**Exercise task:**
Exact reproduction of the data is required, with images excluded.

=======

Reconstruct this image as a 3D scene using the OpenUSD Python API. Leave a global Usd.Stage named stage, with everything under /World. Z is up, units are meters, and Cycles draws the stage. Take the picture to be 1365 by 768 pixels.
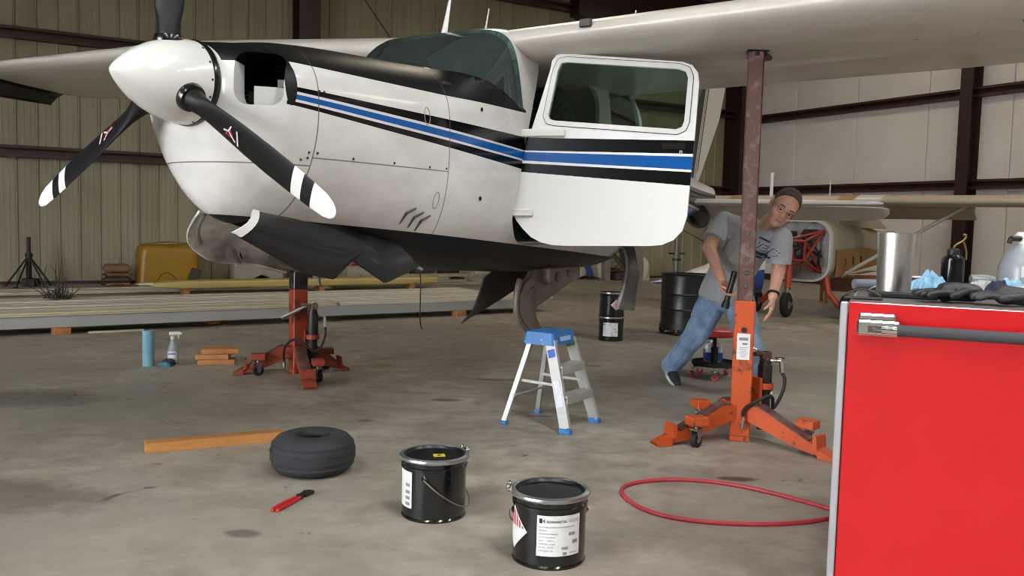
import math, random
import numpy as np, trimesh, manifold3d as m3, usdkit, meshkit
from shapely.geometry import Polygon, Point, LineString
from shapely import affinity
from scipy.interpolate import PchipInterpolator
from pxr import Usd, UsdGeom, UsdLux, UsdShade, Gf, Sdf

stage = Usd.Stage.CreateInMemory()
UsdGeom.SetStageUpAxis(stage, UsdGeom.Tokens.z)
UsdGeom.SetStageMetersPerUnit(stage, 1.0)
UsdGeom.Xform.Define(stage, '/World')
# ---------------------------------------------------------------- camera, daylight, exposure
F_PX, CAM_Z, PITCH, ROLL = 1150.0, 1.25, math.radians(4.17), math.radians(1.45)
EXPOSURE = 0.02
DOME = 5.6
UNSEEN_SKYLIGHT = 27.0  # strength of the unseen roof lights
CAM = np.array([0, 0, CAM_Z])
FWD = np.array([0, math.cos(PITCH), -math.sin(PITCH)])
_r, _u = np.array([1.0, 0, 0]), np.array([0, math.sin(PITCH), math.cos(PITCH)])
RGT = _r * math.cos(ROLL) + _u * math.sin(ROLL)
UPV = np.cross(RGT, FWD)
cam = UsdGeom.Camera.Define(stage, '/World/camera')
cam.CreateHorizontalApertureAttr(36.0); cam.CreateVerticalApertureAttr(36.0 * 768 / 1365)
cam.CreateFocalLengthAttr(36.0 * F_PX / 1365); cam.CreateExposureAttr(EXPOSURE)
cam.CreateClippingRangeAttr(Gf.Vec2f(0.05, 2000))
cam.AddTransformOp().Set(Gf.Matrix4d(*RGT, 0, *UPV, 0, *(-FWD), 0, *CAM, 1))
dome = UsdLux.DomeLight.Define(stage, '/World/overcast_sky')
dome.CreateIntensityAttr(DOME); dome.CreateColorAttr(Gf.Vec3f(0.96, 0.99, 1.04))

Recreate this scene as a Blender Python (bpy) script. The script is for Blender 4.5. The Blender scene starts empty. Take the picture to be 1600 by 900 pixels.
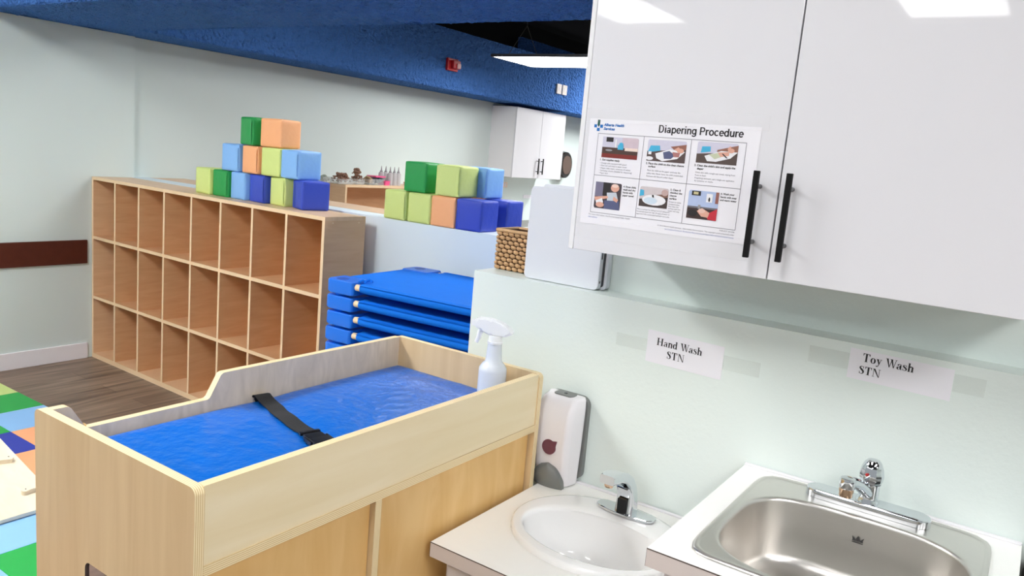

=======

**Exercise output:**
Reconstruct this image as a 3D scene using the OpenUSD Python API. Leave a global Usd.Stage named stage, with everything under /World. Z is up, units are meters, and Cycles draws the stage. Take the picture to be 1365 by 768 pixels.
import math, random
import numpy as np, trimesh, manifold3d as m3, usdkit, meshkit
from shapely.geometry import Polygon, Point, LineString
from shapely import affinity
from scipy.interpolate import PchipInterpolator
from pxr import Usd, UsdGeom, UsdLux, UsdShade, Gf, Sdf

stage = Usd.Stage.CreateInMemory()
UsdGeom.SetStageUpAxis(stage, UsdGeom.Tokens.z)
UsdGeom.SetStageMetersPerUnit(stage, 1.0)
UsdGeom.Xform.Define(stage, '/World')
# ---------------------------------------------------------------- camera, daylight, exposure
F_PX, CAM_Z, PITCH, ROLL = 1150.0, 1.25, math.radians(4.17), math.radians(1.45)
EXPOSURE = 0.02
DOME = 5.6
UNSEEN_SKYLIGHT = 27.0  # strength of the unseen roof lights
CAM = np.array([0, 0, CAM_Z])
FWD = np.array([0, math.cos(PITCH), -math.sin(PITCH)])
_r, _u = np.array([1.0, 0, 0]), np.array([0, math.sin(PITCH), math.cos(PITCH)])
RGT = _r * math.cos(ROLL) + _u * math.sin(ROLL)
UPV = np.cross(RGT, FWD)
cam = UsdGeom.Camera.Define(stage, '/World/camera')
cam.CreateHorizontalApertureAttr(36.0); cam.CreateVerticalApertureAttr(36.0 * 768 / 1365)
cam.CreateFocalLengthAttr(36.0 * F_PX / 1365); cam.CreateExposureAttr(EXPOSURE)
cam.CreateClippingRangeAttr(Gf.Vec2f(0.05, 2000))
cam.AddTransformOp().Set(Gf.Matrix4d(*RGT, 0, *UPV, 0, *(-FWD), 0, *CAM, 1))
dome = UsdLux.DomeLight.Define(stage, '/World/overcast_sky')
dome.CreateIntensityAttr(DOME); dome.CreateColorAttr(Gf.Vec3f(0.96, 0.99, 1.04))

Recreate this scene as a Blender Python (bpy) script. The script is for Blender 4.5. The Blender scene starts empty. Take the picture to be 1600 by 900 pixels.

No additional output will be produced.